--- begin ---
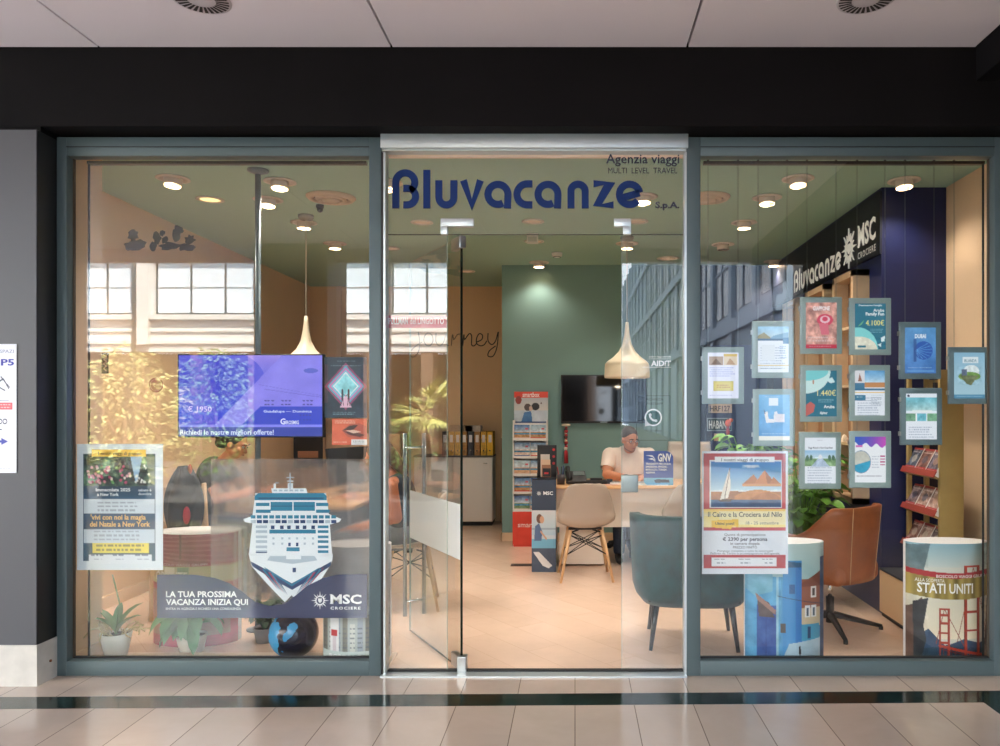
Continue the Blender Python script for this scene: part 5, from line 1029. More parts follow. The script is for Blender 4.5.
tag(MB().box(0, .11, 0, .004, 0, .08, mat('note_tan', (206, 170, 140), .5), bev=.0015).build('small_note', loc=(X_(714, by), by, Z_(441, by))), 'small blank tan card below the green plate on the navy wall', 'card')
t = thing('parrot_ornament', 'orange and red bird ornament hanging over the corner of the green plate', 'ornament', (X_(728, by - .04), by - .05, Z_(423, by)))
MB().sphere((0, 0, 0), .034, mat('bird_orange', (232, 96, 36), .5), (1, .6, 1.2)).sphere((.03, 0, .03), .022, MATS['bird_orange']).build('body', t); MB().tube([(0, 0, -.02), (-.005, 0, -.1), (.0, 0, -.14)], [.012, .022, .006], mat('bird_red', (190, 40, 34), .5)).build('tail', t); MB().tube([(0, 0, .03), (0, 0, .14)], .002, black_m, 6).build('cord', t)
# ------------------------------------------------------------------ chairs (local frame: sitter faces +y, back toward -y)
shell_m = mat('taupe_shell', (176, 162, 148), .45); beech_m = mat('beech_legs', (204, 164, 120), .45, noise=.1, nscale=12)
def eames(label, x, y, rz, group='taupe shell chairs with beech legs'):
    t = thing('shell_chair', label, 'chair', (x, y, 0), rz, group)
    prof = [(.20, .435, .20, .02), (.12, .43, .225, .03), (.0, .425, .235, .04), (-.10, .43, .24, .055), (-.165, .455, .24, .07), (-.20, .51, .24, .08), (-.215, .58, .235, .07), (-.235, .66, .215, .055), (-.255, .74, .185, .04), (-.27, .80, .15, .03), (-.272, .815, .10, .02)]
    def f(a, b):
        k = b * (len(prof) - 1); i = min(int(k), len(prof) - 2); q = k - i; P = [prof[i][j] * (1 - q) + prof[i + 1][j] * q for j in range(4)]
        s = a * 2 - 1; up = P[3] * abs(s) ** 3; back = min(1, max(0, (P[1] - .43) / .15))
        return (s * P[2], P[0] + up * 1.3 * back, P[1] + up * (1 - back) * 1.2)
    MB().grid(f, 16, 24, shell_m).build('seat_shell', t, solid=.010, solidoff=-1)
    mb = MB()
    for sx in (-1, 1):
        for s2 in (-1, 1): MB().tube([(sx * .13, s2 * .12 - .01, .42), (sx * .215, s2 * .21, .0)], [.016, .010], beech_m, 12).build('leg', t)
    mb.box(-.14, .14, -.03, .01, .405, .42, black_m)
    q = lambda sx, s2, h: (sx * (.13 + .085 * (1 - h / .42)), s2 * (.12 + .09 * (1 - h / .42)) - .01, h)
    for a, b in (((-1, -1), (1, 1)), ((1, -1), (-1, 1)), ((-1, -1), (1, -1)), ((-1, 1), (1, 1))):
        mb.tube([q(a[0], a[1], .22), q(b[0], b[1], .38)], .004, black_m, 6); mb.tube([q(b[0], b[1], .22), q(a[0], a[1], .38)], .004, black_m, 6)
    for a in ((-1, -1), (1, -1), (-1, 1), (1, 1)): mb.tube([q(a[0], a[1], .40), (a[0] * .06, a[1] * .06, .41)], .006, black_m, 6)
    mb.build('wire_brace', t); return t
eames('taupe shell chair pulled up to the desk, facing the man', X_(585, 2.32), 2.35, R(4)); eames('taupe shell chair behind the green velvet armchair, at the desk', X_(680, 2.3), 2.35, R(22))
eames('taupe shell chair under the customer beside the left sidelight', X_(405, 1.3), 1.42, R(100))
# green velvet armchair
vel = mat('green_velvet', (12, 58, 56), .7, noise=.45, nscale=12, sheen=.12)
t = thing('velvet_armchair', 'dark green velvet armchair with tapered black legs just inside the door', 'armchair', (X_(692, .55), .58, 0), R(-4))
def vf(rx, ry, hb, ht, inset, z0):
    def f(a, b):
        th = R(-205 + 230 * a) + 0; c, s_ = math.cos(th), math.sin(th)
        arm = max(0, s_ + .15); top = hb - (hb - ht) * min(1, arm * 1.5) ** 1.2
        z = z0 + (top - z0) * b; w = 1 - .07 * (1 - b) ** 1.2 - .13 * max(0, 1 - b * 6) ** 2 - inset
        e = 3.2; cc = math.copysign(abs(c) ** (2 / e), c); ss = math.copysign(abs(s_) ** (2 / e), s_)
        return (rx * cc * w, ry * ss * w, z)
    return f
mb = MB(); mb.grid(vf(.325, .30, .80, .66, 0, .30), 44, 12, vel); mb.build('backrest', t, solid=.055, solidoff=-1 if False else 1, subsurf=0)
mb = MB(); bm = bmesh.new(); bmesh.ops.create_cube(bm, size=1)
for v in bm.verts: v.co = Vector((v.co.x * .54, v.co.y * .52 + .02, .37 + v.co.z * .15))
bmesh.ops.bevel(bm, geom=bm.edges[:], offset=.05, segments=5, affect='EDGES', profile=.5); mb.bm(bm, vel, True); mb.build('seat', t)
mb = MB(); mb.box(-.27, .27, -.24, .24, .285, .31, black_m, bev=.01); mb.build('seat_base', t)
legm = mat('black_lacquer_leg', (24, 28, 30), .3)
for sx in (-1, 1):
    for s2 in (-1, 1): MB().tube([(sx * .215, s2 * .19, .30), (sx * .255, s2 * .225, 0)], [.021, .011], legm, 14).build('leg', t)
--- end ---
▶ _Task statement_:
Without including any pictures, reproduce the listing exactly.

▶ _Correct output_:
Continue the Blender Python script for this scene: part 5, from line 1029. More parts follow. The script is for Blender 4.5.
tag(MB().box(0, .11, 0, .004, 0, .08, mat('note_tan', (206, 170, 140), .5), bev=.0015).build('small_note', loc=(X_(714, by), by, Z_(441, by))), 'small blank tan card below the green plate on the navy wall', 'card')
t = thing('parrot_ornament', 'orange and red bird ornament hanging over the corner of the green plate', 'ornament', (X_(728, by - .04), by - .05, Z_(423, by)))
MB().sphere((0, 0, 0), .034, mat('bird_orange', (232, 96, 36), .5), (1, .6, 1.2)).sphere((.03, 0, .03), .022, MATS['bird_orange']).build('body', t); MB().tube([(0, 0, -.02), (-.005, 0, -.1), (.0, 0, -.14)], [.012, .022, .006], mat('bird_red', (190, 40, 34), .5)).build('tail', t); MB().tube([(0, 0, .03), (0, 0, .14)], .002, black_m, 6).build('cord', t)
# ------------------------------------------------------------------ chairs (local frame: sitter faces +y, back toward -y)
shell_m = mat('taupe_shell', (176, 162, 148), .45); beech_m = mat('beech_legs', (204, 164, 120), .45, noise=.1, nscale=12)
def eames(label, x, y, rz, group='taupe shell chairs with beech legs'):
    t = thing('shell_chair', label, 'chair', (x, y, 0), rz, group)
    prof = [(.20, .435, .20, .02), (.12, .43, .225, .03), (.0, .425, .235, .04), (-.10, .43, .24, .055), (-.165, .455, .24, .07), (-.20, .51, .24, .08), (-.215, .58, .235, .07), (-.235, .66, .215, .055), (-.255, .74, .185, .04), (-.27, .80, .15, .03), (-.272, .815, .10, .02)]
    def f(a, b):
        k = b * (len(prof) - 1); i = min(int(k), len(prof) - 2); q = k - i; P = [prof[i][j] * (1 - q) + prof[i + 1][j] * q for j in range(4)]
        s = a * 2 - 1; up = P[3] * abs(s) ** 3; back = min(1, max(0, (P[1] - .43) / .15))
        return (s * P[2], P[0] + up * 1.3 * back, P[1] + up * (1 - back) * 1.2)
    MB().grid(f, 16, 24, shell_m).build('seat_shell', t, solid=.010, solidoff=-1)
    mb = MB()
    for sx in (-1, 1):
        for s2 in (-1, 1): MB().tube([(sx * .13, s2 * .12 - .01, .42), (sx * .215, s2 * .21, .0)], [.016, .010], beech_m, 12).build('leg', t)
    mb.box(-.14, .14, -.03, .01, .405, .42, black_m)
    q = lambda sx, s2, h: (sx * (.13 + .085 * (1 - h / .42)), s2 * (.12 + .09 * (1 - h / .42)) - .01, h)
    for a, b in (((-1, -1), (1, 1)), ((1, -1), (-1, 1)), ((-1, -1), (1, -1)), ((-1, 1), (1, 1))):
        mb.tube([q(a[0], a[1], .22), q(b[0], b[1], .38)], .004, black_m, 6); mb.tube([q(b[0], b[1], .22), q(a[0], a[1], .38)], .004, black_m, 6)
    for a in ((-1, -1), (1, -1), (-1, 1), (1, 1)): mb.tube([q(a[0], a[1], .40), (a[0] * .06, a[1] * .06, .41)], .006, black_m, 6)
    mb.build('wire_brace', t); return t
eames('taupe shell chair pulled up to the desk, facing the man', X_(585, 2.32), 2.35, R(4)); eames('taupe shell chair behind the green velvet armchair, at the desk', X_(680, 2.3), 2.35, R(22))
eames('taupe shell chair under the customer beside the left sidelight', X_(405, 1.3), 1.42, R(100))
# green velvet armchair
vel = mat('green_velvet', (12, 58, 56), .7, noise=.45, nscale=12, sheen=.12)
t = thing('velvet_armchair', 'dark green velvet armchair with tapered black legs just inside the door', 'armchair', (X_(692, .55), .58, 0), R(-4))
def vf(rx, ry, hb, ht, inset, z0):
    def f(a, b):
        th = R(-205 + 230 * a) + 0; c, s_ = math.cos(th), math.sin(th)
        arm = max(0, s_ + .15); top = hb - (hb - ht) * min(1, arm * 1.5) ** 1.2
        z = z0 + (top - z0) * b; w = 1 - .07 * (1 - b) ** 1.2 - .13 * max(0, 1 - b * 6) ** 2 - inset
        e = 3.2; cc = math.copysign(abs(c) ** (2 / e), c); ss = math.copysign(abs(s_) ** (2 / e), s_)
        return (rx * cc * w, ry * ss * w, z)
    return f
mb = MB(); mb.grid(vf(.325, .30, .80, .66, 0, .30), 44, 12, vel); mb.build('backrest', t, solid=.055, solidoff=-1 if False else 1, subsurf=0)
mb = MB(); bm = bmesh.new(); bmesh.ops.create_cube(bm, size=1)
for v in bm.verts: v.co = Vector((v.co.x * .54, v.co.y * .52 + .02, .37 + v.co.z * .15))
bmesh.ops.bevel(bm, geom=bm.edges[:], offset=.05, segments=5, affect='EDGES', profile=.5); mb.bm(bm, vel, True); mb.build('seat', t)
mb = MB(); mb.box(-.27, .27, -.24, .24, .285, .31, black_m, bev=.01); mb.build('seat_base', t)
legm = mat('black_lacquer_leg', (24, 28, 30), .3)
for sx in (-1, 1):
    for s2 in (-1, 1): MB().tube([(sx * .215, s2 * .19, .30), (sx * .255, s2 * .225, 0)], [.021, .011], legm, 14).build('leg', t)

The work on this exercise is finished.